At today’s meeting, Madrone said the board had received “a significant amount of input” over the past week — six comments from community members who wanted Glendale and Blue Lake to be united in the same district. Bolstered by this influx of feedback, Madrone made a motion to adopt Draft Plan 2, one of two maps prepared for today’s meeting.

That map would place Blue Lake in the Fifth, but in doing so it would render the district drastically overpopulated compared to the other four, as Outpost Editor Hank Sims noted previously. The state allows a population variance of up to 10 percent between the most- and least-populous districts, and Madrone’s preferred Draft Plan 2 would put the county right up against that limit, with the Fifth District containing 9.9 percent more residents than the Fourth. 

Madrone said that this lopsided population didn’t bother him, personally, since it’s within the legal limit, but if it bothered others he suggested a possible fix: lopping off a large swath of rural land at the southern end of the Fifth District, the region south of State Route 299 around Titlow Hill, and giving it to the Third District.

Third District Supervisor Mike Wilson seconded the motion “for the sake of discussion,” but Madrone’s pitch failed to gain much traction. First District Supervisor Rex Bohn said the vast majority of feedback he’s gotten urged the board not to change the lines much, if at all. And he reiterated a conclusion he’d made two weeks ago — that Madrone’s proposal appeared rather self-serving.
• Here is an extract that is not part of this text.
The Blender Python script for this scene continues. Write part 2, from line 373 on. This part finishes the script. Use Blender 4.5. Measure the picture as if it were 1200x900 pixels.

“This looks like somebody setting something up,” he said.

Wilson said he’d be reluctant to make the population so unbalanced and also reluctant to redistrict the residents around Titlow Hill so late in the process.

During public comment, Humboldt County Planning Commissioner Thomas Mulder said Madrone’s preferred map looked to him like a politician trying to preserve his seat. 

County staff had failed to publish the two draft maps under consideration today by the legally mandated seven-day minimum before Tuesday’s meeting, which put pressure on the board to settle on a single draft map today, thereby allowing the map to come back for final approval at the Dec. 7 meeting, narrowly beating the state deadline of Dec. 16. 

Madrone pushed back against some of the skepticism, insisting that his motives arose purely from community feedback, not political calculations. He also expressed a desire to see the board to settle on a map unanimously, even if it wasn’t his preferred option, for the sake of unity.

“I’m willing to work with the board,” he said. “I just wish you guys were willing to hear me and hear that [Blue Lake/Glendale] community of interest.”

That comment didn’t sit especially well with Fourth District Supervisor/Board Chair Virginia Bass, who said the matter was more complex than that, adding that she was uneasy with Madrone having created his own map. 

Seeing the writing on the wall, Madrone unhappily rescinded his motion. Bohn then made a motion to keep things exactly as they are, and after a bit more discussion the board voted unanimously to do just that. Thus, the existing map will be brought forward for final approval — and another decade of use — on Dec. 7.